Tim Lobstein, the policy director at the World Obesity Federation, said: “Child obesity is rising rapidly in developing economies and the last thing the children need are inducements to consume more junk food. The Olympic Games should be a beacon of human progress and ability, not a place where poor nutrition is given a halo of gold.”

Wright stood by his comments, the FDF said. “The recent, groundbreaking McKinsey report ranked the most effective interventions to tackle obesity worldwide – portion control and reformulation of foods came out top, with restrictions on sports sponsorship nowhere on the list.

“At a time when public health budgets are shrinking, restricting sports sponsorship from food and drink companies – whether of grassroots sport or international competitions – would result in less physical activity, not more.”

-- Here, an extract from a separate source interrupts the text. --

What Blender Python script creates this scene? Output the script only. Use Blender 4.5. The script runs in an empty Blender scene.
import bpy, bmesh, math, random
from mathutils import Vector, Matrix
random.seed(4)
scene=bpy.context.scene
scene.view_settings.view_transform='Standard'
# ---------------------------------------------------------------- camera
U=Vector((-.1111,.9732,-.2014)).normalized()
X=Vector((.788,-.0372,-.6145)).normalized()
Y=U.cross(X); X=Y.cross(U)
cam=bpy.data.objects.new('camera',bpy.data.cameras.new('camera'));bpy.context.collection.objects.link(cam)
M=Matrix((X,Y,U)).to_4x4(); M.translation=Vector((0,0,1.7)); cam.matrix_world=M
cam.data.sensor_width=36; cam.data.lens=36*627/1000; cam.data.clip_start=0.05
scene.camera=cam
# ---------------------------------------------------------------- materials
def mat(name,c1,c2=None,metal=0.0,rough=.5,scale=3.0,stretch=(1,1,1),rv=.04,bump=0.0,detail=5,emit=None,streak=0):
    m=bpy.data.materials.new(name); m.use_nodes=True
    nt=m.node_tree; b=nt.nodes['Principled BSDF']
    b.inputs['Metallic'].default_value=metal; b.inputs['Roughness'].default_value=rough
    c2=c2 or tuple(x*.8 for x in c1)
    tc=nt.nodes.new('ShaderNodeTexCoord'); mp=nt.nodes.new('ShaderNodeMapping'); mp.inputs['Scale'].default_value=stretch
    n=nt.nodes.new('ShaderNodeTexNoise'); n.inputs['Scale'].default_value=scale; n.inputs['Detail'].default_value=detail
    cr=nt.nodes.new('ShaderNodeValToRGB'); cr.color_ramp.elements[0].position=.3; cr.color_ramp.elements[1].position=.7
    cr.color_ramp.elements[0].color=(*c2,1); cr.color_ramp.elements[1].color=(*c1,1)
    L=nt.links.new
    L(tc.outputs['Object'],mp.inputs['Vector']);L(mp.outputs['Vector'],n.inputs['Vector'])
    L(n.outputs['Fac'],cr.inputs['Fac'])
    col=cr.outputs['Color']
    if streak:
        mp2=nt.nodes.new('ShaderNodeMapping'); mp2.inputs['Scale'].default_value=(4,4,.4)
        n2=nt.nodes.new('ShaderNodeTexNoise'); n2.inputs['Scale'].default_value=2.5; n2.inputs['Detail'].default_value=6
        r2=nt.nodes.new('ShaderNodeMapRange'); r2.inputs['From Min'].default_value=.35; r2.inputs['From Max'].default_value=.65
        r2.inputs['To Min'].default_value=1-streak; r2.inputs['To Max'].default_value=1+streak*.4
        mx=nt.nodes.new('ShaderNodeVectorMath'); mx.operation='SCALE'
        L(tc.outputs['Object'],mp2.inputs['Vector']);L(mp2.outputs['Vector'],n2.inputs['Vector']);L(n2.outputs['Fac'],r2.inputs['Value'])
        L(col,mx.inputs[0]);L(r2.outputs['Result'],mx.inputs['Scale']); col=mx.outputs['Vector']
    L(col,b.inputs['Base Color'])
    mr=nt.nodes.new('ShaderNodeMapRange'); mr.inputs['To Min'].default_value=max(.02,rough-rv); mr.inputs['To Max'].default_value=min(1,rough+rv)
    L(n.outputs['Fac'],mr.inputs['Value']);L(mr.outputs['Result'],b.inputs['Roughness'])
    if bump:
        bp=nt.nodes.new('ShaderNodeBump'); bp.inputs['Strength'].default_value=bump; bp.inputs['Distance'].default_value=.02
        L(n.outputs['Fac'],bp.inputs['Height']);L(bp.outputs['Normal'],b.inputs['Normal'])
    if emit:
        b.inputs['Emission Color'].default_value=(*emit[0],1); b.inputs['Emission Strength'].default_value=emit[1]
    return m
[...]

Swimmers in the Serpentine in London’s Hyde Park pass a Kellogg’s-branded sculpture of the British swimmer Rebecca Adlington. Photograph: Rex Shutterstock

A Kellogg’s spokesperson said: “Kellogg’s products can be found in eight out of 10 British households and many athletes eat breakfast cereal as part of a balanced diet and that’s why we are proud to be an official sponsor of Team GB.

“We offer a wide range of breakfast cereals and cereal snacks with varying amounts of sugar all of which are clearly labelled; our cereals provide 3% to 10% of the recommended daily allowance of sugar while our snacks 5% to 20%.

“We strongly believe an all-encompassing approach is needed to tackle obesity. That’s why we are playing our part by listening to our shoppers and launching new foods and adapting the recipes of our existing products to give people more of what they want and less of what they don’t want.”